Il fascino di questi luoghi è innegabile, la colline vitate e olivate si sovrappongono come quinte alla sguardo, i boschi, come un tempo, coprono ancora oggi le campagne e le dimore dei signori.

In uno di questi cucuzzoli se ne sta Volpaia , da sempre borgo e castello e terra di frontiera, che nel Medioevo separava Firenze da Siena. Qui lo scorrere del tempo è lento. Il fare, il vivere, è poesia e tutto intorno è bellezza.

Volpaia nasce come castello, probabilmente dal decimo secolo come dipendenza, insieme alla vicina pieve di Santa Maria Novella, della "judicaria florentina" anche se risulta compreso nel territorio di Firenze solo a partire dalla seconda metà del XII secolo, come risulta dai primi regolamenti di confine tra la repubblica senese e quella fiorentina. Il castello viene menzionato per la prima volta in un documento redatto a Cintoia nel 1172 e riguarda un'ipoteca su dei possedimenti in "curte et castello de Vulpaio". Nel 1250 Firenze suddivide il proprio territorio in giurisdizioni dette "Leghe", Volpaia venne a trovarsi compresa nella "Lega del Chianti", tra i popoli del "Terzo" di Radda.

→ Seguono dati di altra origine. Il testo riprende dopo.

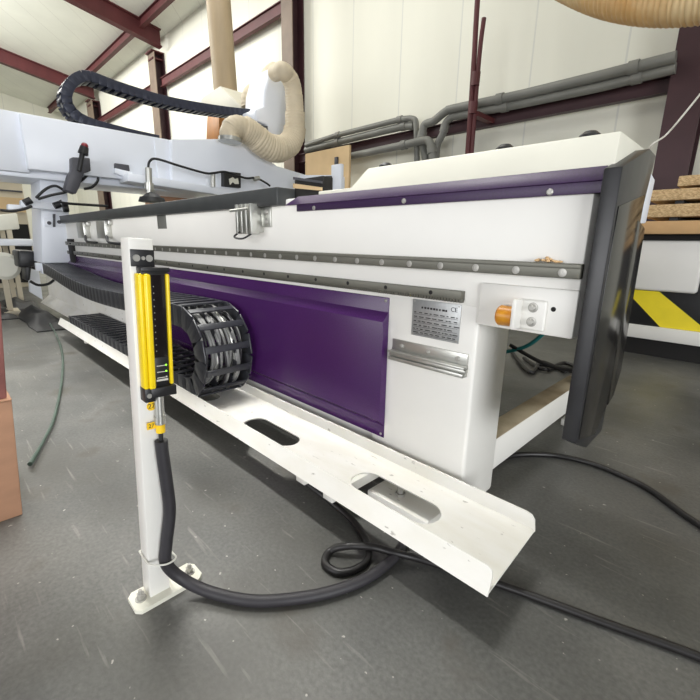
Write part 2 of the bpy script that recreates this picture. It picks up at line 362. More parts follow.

Il piccolo insediamento risulta meravigliosamente intatto, senza strutture di recente edificazione, conservando così la struttura urbanistica medioevale del 1100. Le strutture dell'antico castello, nato ai confini tra Siena e Firenze sono oggi dedicate interamente alla produzione vinicola. Anche il paesaggio circostante, tra i più belli e affascinanti della regione, fatto da vigneti dalle perfette geometrie intercalati da fitti boschi ci parla di un territorio un vocato all'enologia che nel chianti è sinonimo di qualità ed eccellenza.

Tutto il paese è coinvolto nella magia della produzione viti-olivicola. In questo borgo impregnato di storia e tradizione, la prima veduta per chi entra dalle mura sulla piazza principale, non può che essere la locanda che funge da baluardo: la vineria Bar-Ucci, gestita da una volpaiese Doc, Paola Barucci, che qui vive da sempre con la sua famiglia. Qui, chi si ferma per desinare, assapora la tradizione contadina del mangiare toscano, così prezioso, che parla all'intelletto e allo spirito.
Il paesaggio del Chianti piace agli italiani, piace agli stranieri, piace subito, piace a tutti.
Piace perché si tratta di un paesaggio raro, forse unico al mondo, e cioè di un paesaggio agricolo, campestre, ma anche urbano, quasi una terza città tra Firenze e Siena. E una terra coltivata e colta, è una terra nella quale la natura convive insieme all'arte e alla storia, alla civiltà e al costume dell'uomo, è una terra nella quale i toscani hanno seminato la loro anima.